Safety first

Mar 27, 2019

[This post is based on the editorial in the April issue – read here for the full text, available for free to all registed users. We’re going to post more editorials on the blog in the hope of getting feedback from you all.]

Is any experiment worth your health — or your life?

Over a year has passed since the tragic death of Sheri Sangji, a 23-year-old research assistant at the University of California, Los Angeles (UCLA). Almost exactly a year later, the pages of C&EN reported another laboratory accident at a university chemistry department, this time Texas Tech. The Chemical Safety and Hazard Investigation Board (CSB), an independent federal agency, are investigating the accident and will now start gathering information on incidents in academic laboratories in ‘a more detailed way’.

These accidents — and lower-profile ones in UK university chemistry departments in December — serve to remind us that chemistry can be a hazardous pursuit. Most people would agree that the risk is lower now than it was in the past, thanks to an increased culture of safety no longer tolerating such ill-advised laboratory behaviour as smoking or mouth-pipetting. Nevertheless, recent accidents clearly illustrate that there is still much room for improvement and that safety must never be taken for granted or become an afterthought.
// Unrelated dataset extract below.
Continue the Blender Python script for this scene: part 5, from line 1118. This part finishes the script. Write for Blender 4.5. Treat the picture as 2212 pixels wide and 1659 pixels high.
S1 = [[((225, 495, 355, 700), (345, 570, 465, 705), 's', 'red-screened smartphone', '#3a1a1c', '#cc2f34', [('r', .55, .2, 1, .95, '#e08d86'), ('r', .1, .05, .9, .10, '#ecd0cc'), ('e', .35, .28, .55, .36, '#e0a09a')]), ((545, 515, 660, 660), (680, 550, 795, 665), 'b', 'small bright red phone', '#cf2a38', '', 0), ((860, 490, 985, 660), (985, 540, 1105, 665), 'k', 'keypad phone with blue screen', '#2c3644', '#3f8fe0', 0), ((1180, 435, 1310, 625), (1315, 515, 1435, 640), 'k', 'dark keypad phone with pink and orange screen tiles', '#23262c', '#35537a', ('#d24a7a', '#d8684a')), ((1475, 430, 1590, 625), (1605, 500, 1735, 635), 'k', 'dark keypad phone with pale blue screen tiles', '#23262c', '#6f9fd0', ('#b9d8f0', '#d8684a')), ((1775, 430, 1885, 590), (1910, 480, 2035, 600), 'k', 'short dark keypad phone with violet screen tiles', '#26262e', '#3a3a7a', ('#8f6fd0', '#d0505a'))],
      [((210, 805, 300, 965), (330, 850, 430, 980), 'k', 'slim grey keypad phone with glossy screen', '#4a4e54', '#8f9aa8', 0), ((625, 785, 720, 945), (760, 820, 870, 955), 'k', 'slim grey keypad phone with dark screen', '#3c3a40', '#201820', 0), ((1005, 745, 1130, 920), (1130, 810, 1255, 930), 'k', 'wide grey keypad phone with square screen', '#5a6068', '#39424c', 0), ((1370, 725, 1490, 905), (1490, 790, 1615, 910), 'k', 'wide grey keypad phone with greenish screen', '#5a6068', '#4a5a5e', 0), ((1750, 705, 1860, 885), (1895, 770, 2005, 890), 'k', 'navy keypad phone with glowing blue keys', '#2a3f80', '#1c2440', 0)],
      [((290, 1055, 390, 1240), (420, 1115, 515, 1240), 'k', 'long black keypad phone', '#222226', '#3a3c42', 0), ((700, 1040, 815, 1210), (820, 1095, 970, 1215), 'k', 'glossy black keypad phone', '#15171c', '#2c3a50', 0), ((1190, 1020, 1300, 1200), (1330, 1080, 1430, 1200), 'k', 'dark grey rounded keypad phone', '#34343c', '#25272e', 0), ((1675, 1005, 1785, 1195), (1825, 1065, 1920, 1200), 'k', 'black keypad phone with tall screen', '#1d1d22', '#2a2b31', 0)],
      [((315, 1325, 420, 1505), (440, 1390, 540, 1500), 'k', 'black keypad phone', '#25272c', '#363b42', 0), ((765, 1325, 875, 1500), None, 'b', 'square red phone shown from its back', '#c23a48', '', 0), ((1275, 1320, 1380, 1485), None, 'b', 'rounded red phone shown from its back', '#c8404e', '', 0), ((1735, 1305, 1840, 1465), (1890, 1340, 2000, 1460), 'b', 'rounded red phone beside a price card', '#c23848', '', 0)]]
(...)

Although it is not just academic laboratories in which accidents can happen, there is a commonly held belief that standards of safety are much higher in industrial laboratories than they are in their academic counterparts. There could be several reasons for this. Perhaps it is simply that industry has a stronger and deeper culture of safety than academia, or maybe the nature of academic research means it involves greater unknowns than some industrial research. Other factors could include working alone out of normal working hours and a relative lack of experience among the young researchers in academia.

Although legislation can put policies and procedures in place to try to minimize the safety risks in chemical laboratories, accidents will still happen and no law will prevent them. Only a wholesale acceptance of responsibility from top to bottom will do. From the top, academic departments must do more to ensure that safety comes first for all staff and students. Faculty members should instil their groups with a strong culture of safety and be prepared for work to go a little more slowly for it to go more safely.

Post-doctoral workers must realize that their habits will be imitated by more junior members in the laboratory and so they should act accordingly and be prepared to mentor their co-workers. Finally, undergraduate and postgraduate students should exercise their right to express concern over their colleagues’ practices. It must be acknowledged that safe practices are not there to make lives more difficult, but to save those lives — it is only through actively using those safety measures that accidents will be reduced to as low a level as possible.